YOUR INSTRUCTIONS: Return the lines that follow, exactly as they appear, from the first through the one containing "R = math.radians"; no pictures are to be included.

DATASET EXTRACT:
◇ ◇ ◇ ◇
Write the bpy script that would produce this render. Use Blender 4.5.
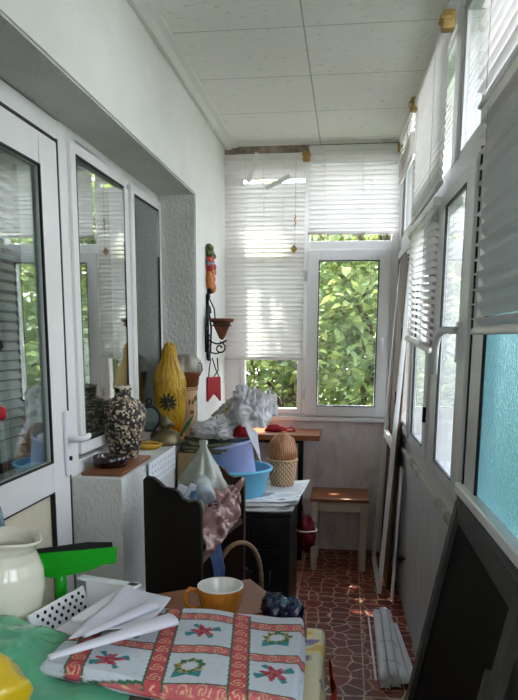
import bpy, bmesh, math, random
from mathutils import Vector, Matrix, noise, Euler
random.seed(7)
for o in list(bpy.data.objects): bpy.data.objects.remove(o)
SC = bpy.context.scene
COL = SC.collection
PI = math.pi
R = math.radians

# ------------------------------------------------------------------ camera, sky, sun, exposure
EYE = Vector((0, 0, 1.35))
FPX, CY, YAW, PIT, ROL = 672.76, 452.77, .1288, -.1697, .0063
fw = Vector((-math.sin(YAW)*math.cos(PIT), math.cos(YAW)*math.cos(PIT), math.sin(PIT)))
rt = Vector((math.cos(YAW), math.sin(YAW), 0)); up = rt.cross(fw)
r2 = rt*math.cos(ROL)+up*math.sin(ROL); u2 = -rt*math.sin(ROL)+up*math.cos(ROL)
cd = bpy.data.cameras.new('camera'); cam = bpy.data.objects.new('camera', cd); COL.objects.link(cam)
cam.matrix_world = Matrix(((r2.x, u2.x, -fw.x, EYE.x), (r2.y, u2.y, -fw.y, EYE.y), (r2.z, u2.z, -fw.z, EYE.z), (0, 0, 0, 1)))
cd.sensor_fit = 'VERTICAL'; cd.sensor_height = 36; cd.lens = FPX*36/700
cd.shift_y = (CY-350)/700; cd.clip_start = .02; cd.clip_end = 200
SC.camera = cam
SC.view_settings.view_transform = 'Standard'; SC.view_settings.look = 'None'
SC.view_settings.gamma = 1; SC.view_settings.use_curve_mapping = False
SC.view_settings.exposure = 1.5
W = bpy.data.worlds.new('sky'); SC.world = W; W.use_nodes = True
wn = W.node_tree.nodes; wl = W.node_tree.links
bg = wn['Background']; bg.inputs[1].default_value = 4.0
tc = wn.new('ShaderNodeTexCoord'); sx = wn.new('ShaderNodeSeparateXYZ'); cr = wn.new('ShaderNodeValToRGB')
wl.new(tc.outputs['Generated'], sx.inputs[0]); wl.new(sx.outputs['Z'], cr.inputs[0]); wl.new(cr.outputs[0], bg.inputs[0])
cr.color_ramp.elements[0].position = .0; cr.color_ramp.elements[0].color = (.93, .91, 1, 1)
cr.color_ramp.elements[1].position = .8; cr.color_ramp.elements[1].color = (.74, .79, 1, 1)
sd = bpy.data.lights.new('sun', 'SUN'); sd.energy = 13.0; sd.angle = R(.6); sd.color = (1, .95, .84)
sun = bpy.data.objects.new('sun', sd); COL.objects.link(sun); sun.location = (-2, 12, 14)
sun.rotation_euler = Vector((.25, -1, -1.95)).to_track_quat('-Z', 'Y').to_euler()
cy = SC.cycles
cy.max_bounces = 10; cy.diffuse_bounces = 6; cy.transparent_max_bounces = 24; cy.transmission_bounces = 8; cy.glossy_bounces = 5
cy.caustics_reflective = False; cy.caustics_refractive = False; cy.sample_clamp_indirect = 6

# ------------------------------------------------------------------ materials
def lin(c):
    if isinstance(c, str): c = tuple(int(c[i:i+2], 16)/255 for i in (0, 2, 4))
    return tuple((v/12.92 if v <= .04045 else ((v+.055)/1.055)**2.4) for v in c)+(1,)
class NT:
    def __init__(s, name):
        s.m = bpy.data.materials.new(name); s.m.use_nodes = True; s.t = s.m.node_tree; s.t.nodes.clear()
        s.out = s.n('OutputMaterial')
    def n(s, typ, **kw):
        x = s.t.nodes.new('ShaderNode'+typ)
        for k, v in kw.items():
            if k.startswith('_'): setattr(x, k[1:], v)
            else: s.set(x.inputs[k.replace('__', ' ')], v)
        return x
    def set(s, i, v):
        if hasattr(v, 'is_output') or isinstance(v, bpy.types.NodeSocket): s.t.links.new(v, i)
        elif isinstance(v, bpy.types.Node): s.t.links.new(v.outputs[0], i)
        else: i.default_value = v
    def co(s, scale=None):
        c = s.n('TexCoord').outputs['Object']
        if scale: c = s.n('Mapping', Vector=c, Scale=scale).outputs[0]
        return c
    def mix(s, f, a, b):
        x = s.n('Mix', _data_type='RGBA'); s.set(x.inputs[0], f); s.set(x.inputs[6], a); s.set(x.inputs[7], b); return x.outputs[2]
    def math(s, op, a, b=0.0, clamp=False):
        x = s.n('Math', _operation=op, _use_clamp=clamp); s.set(x.inputs[0], a); s.set(x.inputs[1], b); return x.outputs[0]
    def ramp(s, f, stops, const=False):
        x = s.n('ValToRGB', Fac=f); r = x.color_ramp
        if const: r.interpolation = 'CONSTANT'
        while len(r.elements) > 1: r.elements.remove(r.elements[-1])
        r.elements[0].position, r.elements[0].color = stops[0]
        for p, c in stops[1:]: e = r.elements.new(p); e.color = c
        return x.outputs[0]
    def noise(s, scale, detail=3, vec=None, rough=.5):
        return s.n('TexNoise', Scale=scale, Detail=detail, Roughness=rough, Vector=vec or s.co()).outputs[0]
    def bump(s, h, strength=.3, dist=.01):
        return s.n('Bump', Height=h, Strength=strength, Distance=dist).outputs[0]
    def bsdf(s, col, rough=.5, spec=.4, metal=0, normal=None, **kw):
        b = s.n('BsdfPrincipled'); s.set(b.inputs['Base Color'], col); s.set(b.inputs['Roughness'], rough)
        b.inputs['Specular IOR Level'].default_value = spec; b.inputs['Metallic'].default_value = metal
        if normal is not None: s.set(b.inputs['Normal'], normal)
        for k, v in kw.items(): s.set(b.inputs[k.replace('__', ' ')], v)
        return b.outputs[0]
    def done(s, sh): s.t.links.new(sh, s.out.inputs[0]); return s.m
MATS = {}
def paint(name, c, rough=.5, spec=.4, var=.12, vs=6, bump=0, bs=60, metal=0, bd=.004):
    """a plain coloured surface with slight blotchy wear of its own"""
    t = NT(name); c = lin(c)
    d = tuple(v*(1-var) for v in c[:3])+(1,); e = tuple(min(1, v*(1+var*.5)) for v in c[:3])+(1,)
    f = t.noise(vs, 5, rough=.65)
    col = t.ramp(f, [(.35, d), (.65, e)])
    nm = t.bump(t.noise(bs, 4), bump, bd) if bump else None
    MATS[name] = t.done(t.bsdf(col, rough, spec, metal, nm)); return MATS[name]
def vcol(name, rough=.6, spec=.3, bump=0, bs=80, transl=0):
    t = NT(name); c = t.n('VertexColor', _layer_name='Col').outputs[0]
    nm = t.bump(t.noise(bs, 4), bump, .003) if bump else None
    b = t.bsdf(c, rough, spec, 0, nm)
    MATS[name] = t.done(b); return MATS[name]
def film(name, c, transp=.35, rough=.25, transl=.3, tintc=None):
    """thin plastic film: part clear, part milky, glossy"""
    t = NT(name); col = lin(c); tc_ = lin(tintc or c)
    d = t.n('BsdfDiffuse', Color=col); tl = t.n('BsdfTranslucent', Color=col); gl = t.n('BsdfGlossy', Color=(1, 1, 1, 1), Roughness=rough)
    tr = t.n('BsdfTransparent', Color=tc_)
    nm = t.bump(t.noise(45, 4), .5, .006); t.set(gl.inputs['Normal'], nm); t.set(d.inputs['Normal'], nm)
    a = t.n('MixShader', Fac=transl); t.set(a.inputs[1], d.outputs[0]); t.set(a.inputs[2], tl.outputs[0])
    f = t.math('MULTIPLY', t.ramp(t.noise(9, 4), [(.3, (.35,)*3+(1,)), (.7, (1, 1, 1, 1))]), transp)
    b = t.n('MixShader', Fac=f); t.set(b.inputs[1], a.outputs[0]); t.set(b.inputs[2], tr.outputs[0])
    fr = t.n('Fresnel', IOR=1.5, Normal=nm)
    g = t.n('MixShader', Fac=t.math('MULTIPLY', fr.outputs[0], .9)); t.set(g.inputs[1], b.outputs[0]); t.set(g.inputs[2], gl.outputs[0])
    MATS[name] = t.done(g.outputs[0]); return MATS[name]
def pane(name, ior=1.5, tint=(.93, .97, .95), boost=1.0, add=0.0):
    t = NT(name)
    tr = t.n('BsdfTransparent', Color=tint+(1,)); gl = t.n('BsdfGlossy', Color=(1, 1, 1, 1), Roughness=.0)
    bf = t.n('NewGeometry').outputs['Backfacing']; fr = t.n('Fresnel', IOR=t.math('ADD', ior, t.math('MULTIPLY', bf, 1/ior-ior))); f = t.math('ADD', t.math('MULTIPLY', fr.outputs[0], boost), add, True)
    m = t.n('MixShader', Fac=f); t.set(m.inputs[1], tr.outputs[0]); t.set(m.inputs[2], gl.outputs[0])
    MATS[name] = t.done(m.outputs[0]); return MATS[name]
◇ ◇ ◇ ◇
FULL SOLUTION:
Write the bpy script that would produce this render. Use Blender 4.5.
import bpy, bmesh, math, random
from mathutils import Vector, Matrix, noise, Euler
random.seed(7)
for o in list(bpy.data.objects): bpy.data.objects.remove(o)
SC = bpy.context.scene
COL = SC.collection
PI = math.pi
R = math.radians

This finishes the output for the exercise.